La anécdota la ha contado en un libro el antiguo secretario general de la Presidencia francesa. En el viaje de seis horas que, en gesto muy suyo, hizo Mitterrand a Sarajevo el tema de conversación con su colaborador Bernard Kouchner fue la injerencia humanitaria. El líder socialista decía que ese derecho no existía y Kouchner le respondía -como es cierto- que injerencia es lo mismo que prevención. Hoy, ese secretario de la Presidencia, Hubert Védrine, es el ministro de Exteriores francés y aplica ese principio en que Mitterrand no creía.Cuando una evolución de la moral colectiva resulta tan rápida no se puede pedir absoluta claridad en el juicio. De la estabilidad de un mundo bipolar hemos pasado a otro cuyas reglas están por definir. Vivimos en tiempos de una cierta especie de "neoguerra" cuyos rasgos vamos adivinando sólo por acumulación de casos. El conflicto nace por la previsión de un agresor (Sadam o Milosevic) de que no va a tener respuesta. No hay verdadero adversario bélico porque la distancia en potencia militar es casi infinita. Pero sí existe en términos mediáticos, pues la porosidad nuestra para recibir noticias de la otra parte es absoluta y, en cambio, Milosevic, inerme en lo militar, no tiene otra capacidad de influir sobre los acontecimientos que desbordarse en declaraciones y gestos hacia el otro. La "neoguerra" tiene reglas especiales que no tienen nada que ver con los fenómenos bélicos de antaño. A la guerra de Vietnam se llegó a través de la convicción de que, si no se actuaba, se recaería en un nuevo Múnich. Hoy, en cambio, el recuerdo de Vietnam puede producir parálisis; la engendró durante diez años en Yugoslavia y ha resucitado ante la eventualidad de un ataque por tierra. La "neoguerra" se produce en un escenario de sadomasoquismo: Milosevic es el sádico, pero puede triunfar si exhibe lo bastante cuánto sufren los suyos. Un general de la OTAN se ha quejado de que en este caso no se han utilizado procedimientos obvios de la guerra como la sorpresa y el peso abrumador de una fuerza superior. Ese general prueba, una vez más, que la guerra es demasiado importante como para dejársela a los militares.

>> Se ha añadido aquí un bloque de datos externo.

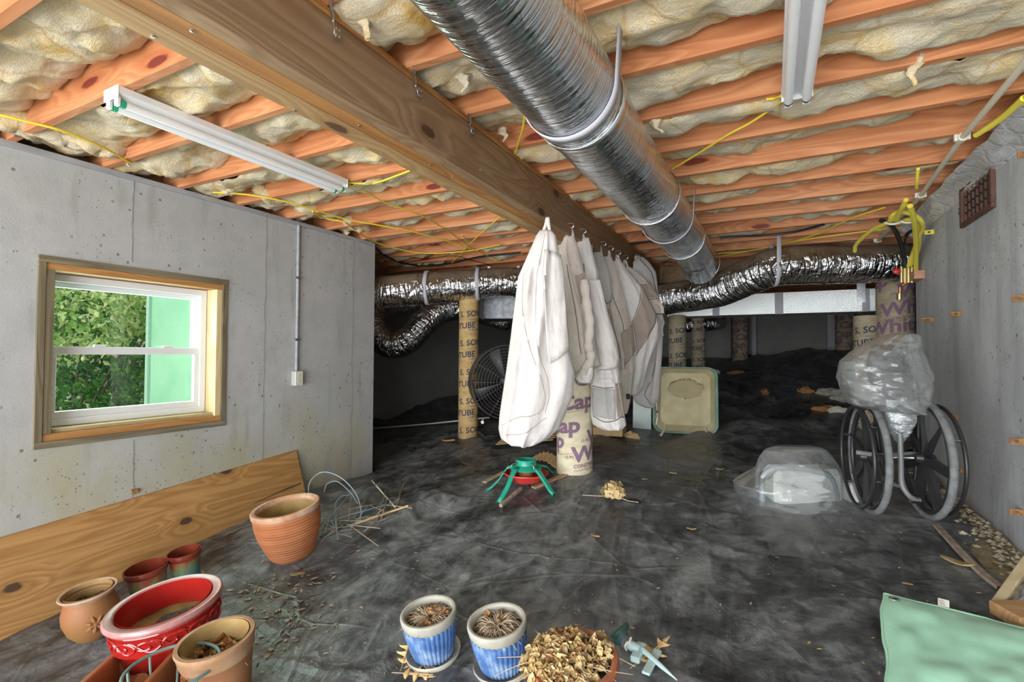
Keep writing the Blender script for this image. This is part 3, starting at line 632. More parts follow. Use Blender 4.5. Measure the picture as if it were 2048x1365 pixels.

Porque la "neoguerra", precisamente por su radical novedad, debe ser pensada y juzgada en términos morales a cada momento. A mi modo de ver, existe una certidumbre intelectual y ética de que la situación obligaba a una intervención como la que se ha producido. Quienes, en España, se pronuncian a la vez en contra de la limpieza étnica y de la OTAN en el mejor de los casos no hacen otra cosa que intentar huir de una realidad dos veces lamentable. Los que acusan a EE UU de tener un protagonismo inaceptable en las decisiones bélicas tienen razón, pero la culpa reside estrictamente en la impotencia, demostrable hasta la saciedad, de los europeos. Además, no afecta al fondo de la cuestión. Paradójicamente en la "neoguerra" se ha convertido en verdad lo que decía el "Gran Hermano" en la novela de Orwell. Hoy, al final del siglo XX, la guerra es la paz o, al menos, el único medio para lograrla.

Pero se puede convertir en otra cosa. En antítesis absoluta con lo que le sucede a la opinión pública, la del mundo intelectual puede aferrarse a sus certezas originales sin juzgar acontecimientos posteriores o sin prever el futuro. Eso sucede en España entre teólogos de uno y otro bando. Lo que hoy angustia de la "neoguerra" no es su fundamento moral e intelectual sino la sensación de desproporción e imprevisión respecto del futuro. Desde siempre una guerra justa se basaba en el empleo de unos medios y en evitar otros. La "neoguerra" parte de la presunción de no tener bajas propias, pero más aún de una combinación de eficacia y precisión que pueda justificar el uso de la fuerza sin enfrentarse al criterio moral. Surge la duda cuando esos supuestos se desvanecen. Y se mantiene más viva todavía cuando, en el momento que parece existir margen para un acuerdo que evite males mayores, aparece un fantasma aún peor que el de un conflicto de duración ilimitada, como en Irak: la ausencia, por pacto, de castigo al genocida.